Audiovisual Software Art

2 Sound Visualization and Notation

Forty-three years after John Whitney’s early experiments, real-time audiovisual software now comes as a standard component in every major computer operating system. At the time of this writing, a person’s first encounter with audiovisual software is most likely to be with a screensaver (a software utility that prevents burn-in on some kinds of computer displays) or with a music visualization plug-in for a computer-based media player. In many cases, these functions are combined into a single piece of software. The aesthetics of such systems are more than occasionally targeted to a broad casual audience with an interest in psychedelic visual culture. The influential screensaver and visualizer Cthugha, for example, created by the Australian software developer Kevin “Zaph” Burfitt between 1993 and 1997, was advertized as an oscilloscope on acid and as a form of visual entertainment, useful for parties, concerts, raves, and other events as well as just vegging out to mesmerizing, hypnotizing displays.[6] Despite this colorful language, Cthugha’s self-description as an oscilloscope is actually quite accurate from a technical standpoint. An oscilloscope is a tool for viewing the waveform (or time-domain representation) of a signal, such as music, in real time—and Cthugha is essentially an elaborated oscilloscope which decorates a sound’s waveform by rendering it into richly colored variations of video feedback. Sound waveforms are the simplest possible information that can be extracted from digital audio data, and have therefore been used as the basis for numerous other visualizers as well, such as Geiss (1998–2008) and MilkDrop (2001–2007) by Ryan M. Geiss, G-Force by Andy O’Meara (which has been licensed for use in Apple’s iTunes music player), Advanced Visualization Studio by Nullsoft, and ProjectM by Pete Sperl and Carmelo Piccione.[7]

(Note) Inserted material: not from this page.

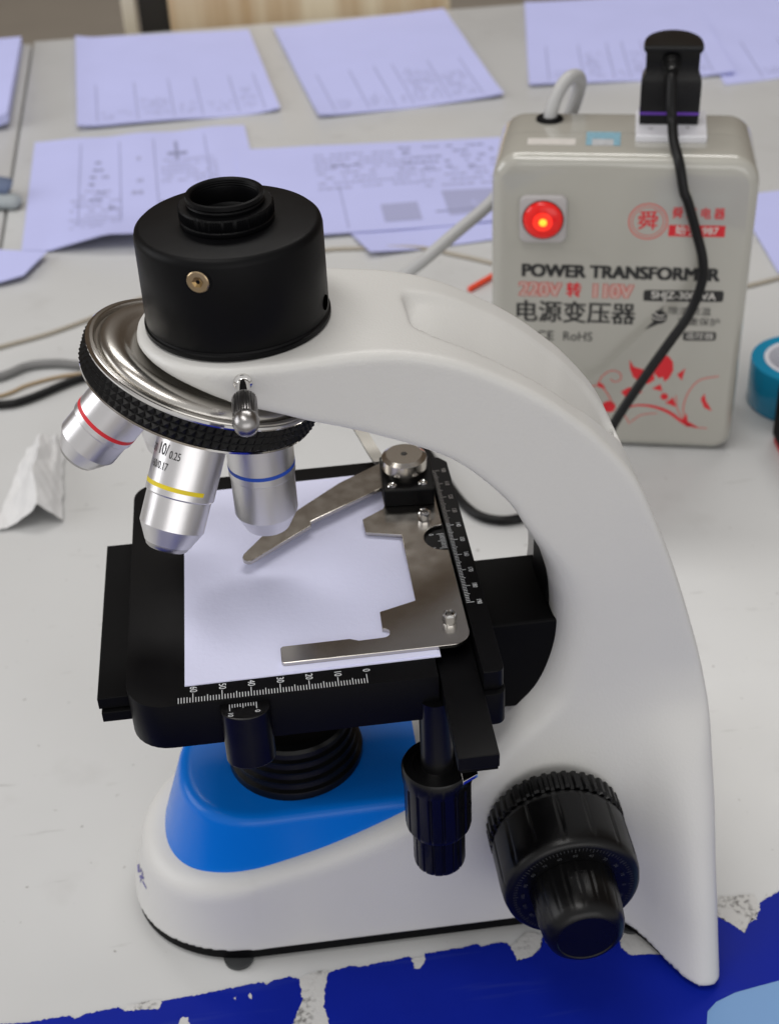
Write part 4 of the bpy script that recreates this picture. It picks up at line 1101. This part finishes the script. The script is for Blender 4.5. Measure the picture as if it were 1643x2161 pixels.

Whereas some software artists have sought to produce entertaining or entrancing aesthetic experiences, others have approached the challenge of visualizing music to provide analytic insight into the structure of a musical signal. These works exchange the expressive visual languages of painting and abstract cinema for the conventions of legibility found in diagrams and music notation systems. An early example is Stephen Malinowski’s Music Animation Machine (1982–2001), a software artwork which generated scrolling piano roll representations of MIDI sound files as a real-time graphic accompaniment to the music’s playback.[8] The earliest versions of Music Animation Machine represented notes with colored bars whose vertical position corresponded to their pitch. Later variations of Malinowski’s project incorporated additional visual schema for representing the harmonic or dissonant qualities of musical chords, the spans of melodic intervals, and the timbres of different instrument tracks. Malinowski’s system for showing note pitches is an example of a frequency-domain representation, which alongside the (time domain) waveform is the other principal mainstay of sound visualization systems. Frequency-domain representations take many forms, including piano rolls (so called because they resemble the paper scores used in nineteenth-century player pianos), spectrograms, sonograms, graphic equalizer displays, spectral waterfall displays, 3–D surface spectrograms, and (when applied to voice signals) voiceprints.

It is very common for audio visualization artworks, whether aesthetic or analytic, to present real-time animated graphics as an accompaniment to sound. Such systems typically display time-based representations of perceptual phenomena like pitch, loudness, and other relatively instantaneous auditory features. An interesting exception to this real-time trend is Martin Wattenberg’s The Shape of Song, a software artwork that produces static images from MIDI music in order to reveal its long-scale and multiscale temporal structures. For The Shape of Song, Wattenberg introduced an entirely new visualization method, termed arc diagrams, which displays the ways in which constituent passages and phrases are repeated in a larger piece of music. The Shape of Song is necessarily a non-real-time visualization of music, as any real-time version would require perfect future knowledge of repetitions yet to happen.